The latest development is a hard blow for citizens and companies already experiencing excruciating electricity outages, sometimes running for periods in excess of 20 hours a day, in the process reversing economic gains made so far due to depressed industrial productivity.

Despite government making one promise after the other to the effect that the power situation will soon improve, nothing much has transpired on the ground.

Letters sent to the power utility’s workforce countrywide by the sector’s unions revealed details on the impending industrial action which, if not urgently solved, is likely to worsen the already terrible power situation.

“We refer to the above matter and advise that the National Energy Workers |Union of Zimbabwe (NEWUZ), Energy Sector Workers Union of Zimbabwe (ESWUZ) and the Zimbabwe Energy Workers Union (ZEWU) have jointly given notice to ZESA of our intent to resort to collective job action .

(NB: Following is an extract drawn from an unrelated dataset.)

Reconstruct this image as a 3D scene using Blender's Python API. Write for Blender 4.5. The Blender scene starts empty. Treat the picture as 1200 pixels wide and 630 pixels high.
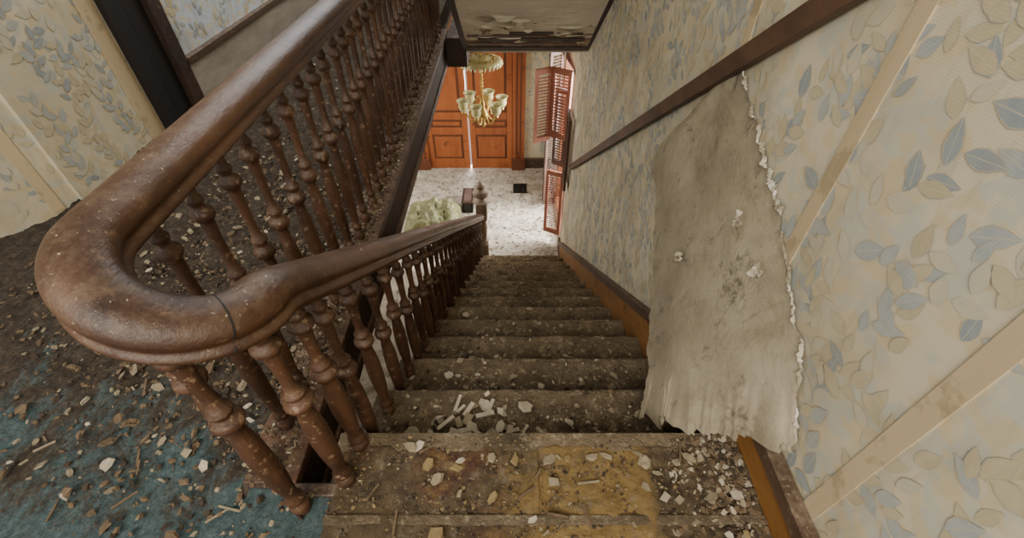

“It is clear that ZESA selects to destroy the unions by various actions. We therefore call upon you to rise in defence of the unions. Consequently members are enjoined to await signals from the unions,” the workers representatives said.

The workers groups have since notified ZESA of their intention to embark on crippling industrial action in terms of Section 104 (4) (b) of the Labour Act

“The grounds for the intended action are that ZESA refuses to implement the 2022 arbitral award. It refuses to engage the unions for 2023 Collective Bargaining Negotiations. It is unlawfully withholding union dues.

“ZESA’s actions are calculated to cripple the unions’ operations, render them useless and destroy them,” the notice to the employer reads in part.

The unions also accuse the employer of shooting down any request for dialogue in order to secure a lasting solution to the issues.

“In the premise, claimants are left with no other way to effectively defend their existence but to resort to collective job action,” the unions added.

Speaking to, NEWUZ secretary general, Thomas Masvingwe said the obtaining situation is now unbearable.

“We had a deadlock at collective bargaining for 2022. The dispute was referred to arbitration which ruled that the minimum wage at A1 be US$215 payable at prevailing interbank rate but the employer continues to ignore the award despite other companies in the industry having implemented the directive.

“ZESA also continues to hold on to three months long union dues despite having deducted the monies from our members,” he said.